Minister for Education & Skills launches Ireland India Institute at DCU

The Minister for Education and Skills, Ruairí Quinn T.D., today launched the Ireland India Institute, a new national centre at Dublin City University to drive research, enterprise, and academic collaboration between Ireland and India.

Through a series of targeted initiatives, the Institute aims to practically support collaboration between the two countries. The Initiatives will include:

  •  An Ireland-India Research Fund, which will help fund research into the grand challenges affecting both States in areas such as sustainable technologies, health and multiculturalism. 
  •  The provision of Ireland India Institute Scholarships to support Indian scholars and researchers in their studies in Ireland.
  •  An Ireland India Institute Seminar Series which will bring some of the most significant thinkers on contemporary India to Ireland.
  •  In addition, the Institute will provide a suite of academic and extra-mural programmes in areas relevant to contemporary India.

In a key development, Ms. Kiran Mizumdar-Shaw, Indian entrepreneur and Founder, Chairman and Managing Director of Biocon, one of the world’s largest biotechnology companies, has agreed to become Patron of the Institute.

Commenting on the launch of the Institute, Ms. Mizunder-Shaw stated:

“I am delighted to be Patron of this important Ireland-India initiative. Contemporary Ireland and India face the same global challenges, issues such as healthcare, ageing and sustainability. The Institute will help focus our joint efforts in achieving common solutions to these challenges. It will become a focal point for the study of contemporary India and a place for all friends of India. I welcome DCU’s continued strategic focus on my country which is based on academic and research excellence.”

Minister for Education and Skills, Ruairí Quinn, who formally launched the Institute, commented: 

“Dublin City University’s strategic focus on contemporary India has resulted, already, in a series of research collaborations with the subcontinent’s most prestigious Institutions, particularly in the areas of science and technology. The establishment of the Ireland India Institute will see DCU build on that record to host a national centre for the study of contemporary India. As Minister I have sought to drive the international agenda in our higher education institutions. I am delighted with this response to that drive.”

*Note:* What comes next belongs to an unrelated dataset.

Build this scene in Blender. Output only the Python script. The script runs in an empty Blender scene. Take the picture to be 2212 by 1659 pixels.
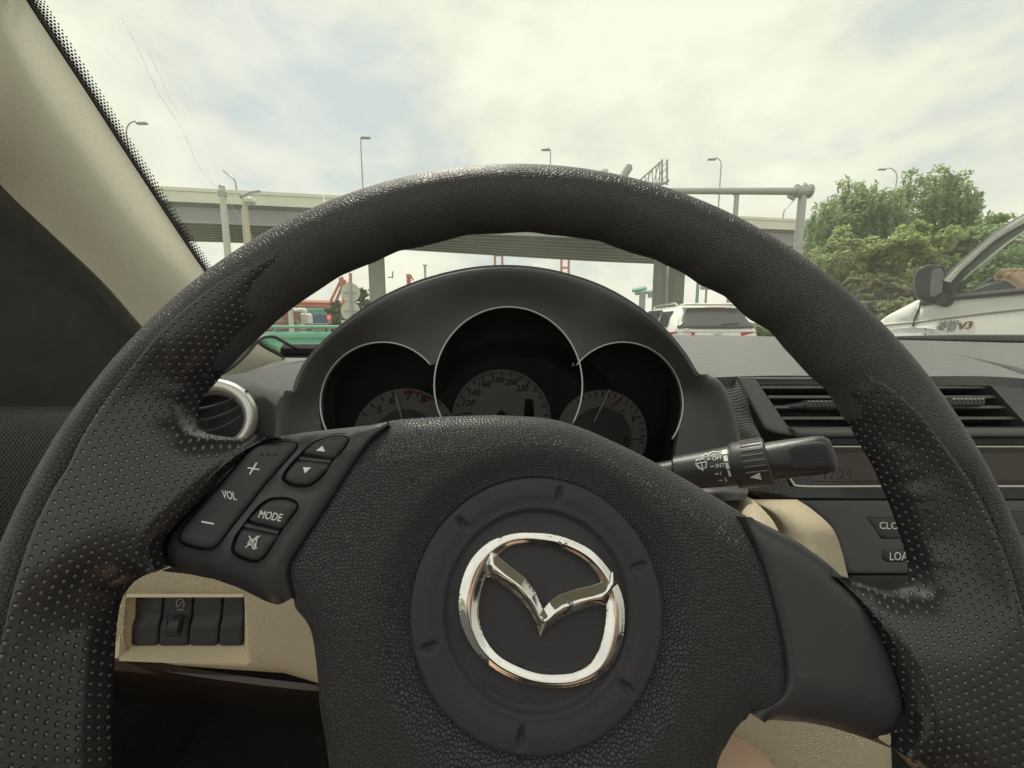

Professor Brian MacCraith, President of Dublin City University, stressed the importance of engagement with India as part of his overall vision for DCU:

“On becoming President of DCU I made engagement with contemporary India a key strategic priority for the University. Our faculty and researchers have, since that time, made great strides in developing active research projects with our Indian partners in Institutions such as IIT Madras, IISC Bangalore, JNU and IIT Delhi and others. That unprecedented degree of collaboration will be developed and fostered in the coming years through the Ireland India Institute which will become the hub for all those in Irish enterprise and academia who seek to develop our common goal of deeper Ireland India collaboration.”